Trocando em miúdos, a economia com a redução de políticas públicas se dá pela transferência da responsabilidade de gerir atividades de reprodução social do Estado para mulheres, negros e negras das classes mais vulneráveis. Ainda que no discurso fique às margens dos debates da grande política, esse é o ponto central do projeto neoliberal, e é isso que precisa ser enfrentado.

Não é à toa que a maior parte dos eleitores de Bolsonaro são encontrados entre homens, brancos, mais velhos e de classe média e alta. Enquanto o bolsonarismo mobiliza as velhas contradições de gênero e raça para acomodar seu projeto neoliberal e opressão de classe, dá voz à uma demanda reprimida daquele velho “sujeito social neutro” que vê sua subjetividade deslocada do centro de poder com as demandas dos movimentos antiopressão. Contudo, ainda que sejam hegemônicos no discurso, são minoria em números.

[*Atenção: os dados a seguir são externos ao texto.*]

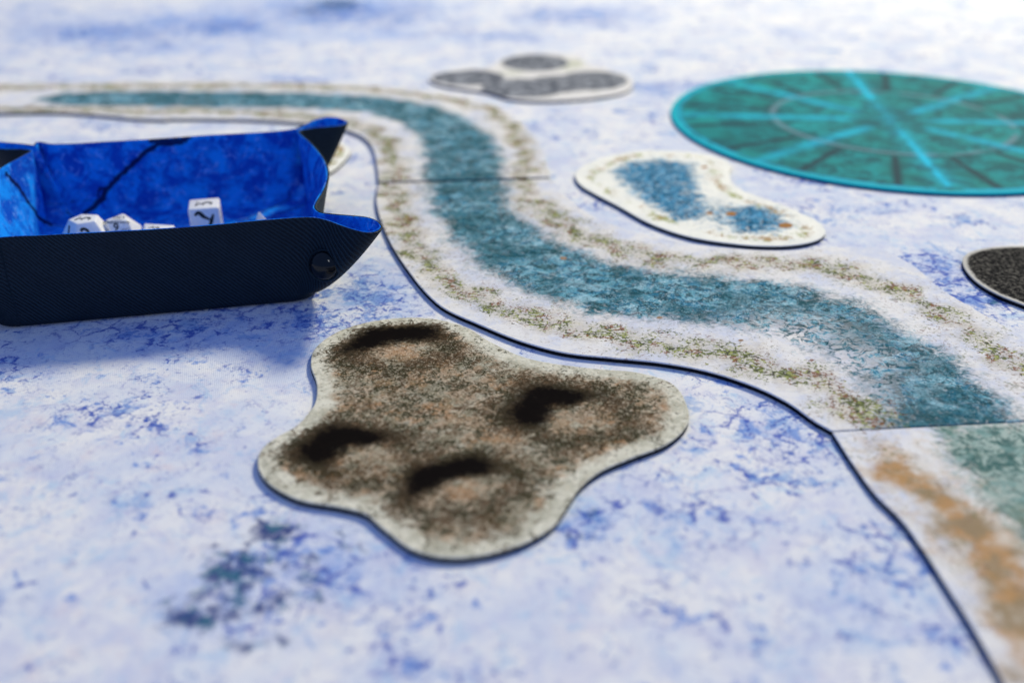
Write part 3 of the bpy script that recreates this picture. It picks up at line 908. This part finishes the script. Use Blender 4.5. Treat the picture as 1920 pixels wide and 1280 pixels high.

Deixar de disputar essa agenda é deixar de disputar o cerne de uma transformação social que já está radicalmente em curso e envolvendo a maior parte do povo. Os modelos de família, os papéis de gênero e raça, e a organização social estão sendo questionados, regressivamente, pelo bolsonarismo. Se é a voz do recalque contra a democratização via diversidade que o bolsonarismo mobiliza, é fundamental que consigamos colocar para frente um projeto que estampe, nos rostos e nas pautas, o sujeito social que está sendo pressionando e que está se mobilizando pelo futuro: mulheres, negros e negras, jovens, periferias.

Até é possível, pela habilidade dos atores experimentados, que acordos superficiais solucionem a questão a curto prazo. Contudo, a ausência de transformações estruturais já se mostrou uma via fadada ao fracasso na próxima esquina. A tarefa histórica colocada hoje nas mãos da esquerda é mais profunda: encontrar uma forma de expressar as necessidades e de representar da vasta maioria que em nada se beneficiam do grande jogo do conservadorismo, e que serão o pilar de sustentação de uma transformação real, longa, democrática e verdadeiramente inclusiva. É mais sólido vencer com a mobilização que vem de baixo do que eleitoralmente por cima.

Frente a tudo isso, fica a pergunta: na composição de alianças, porque não alçar mulheres e negras para disputar o imaginário da sociedade nos principais palanques de 2022? Porque não umA vice, Lula?

1 Referencia emprestada de Isabela del Monde, que conceitua de forma clara a diferença entre a direita bolsonarista e a direita clássica.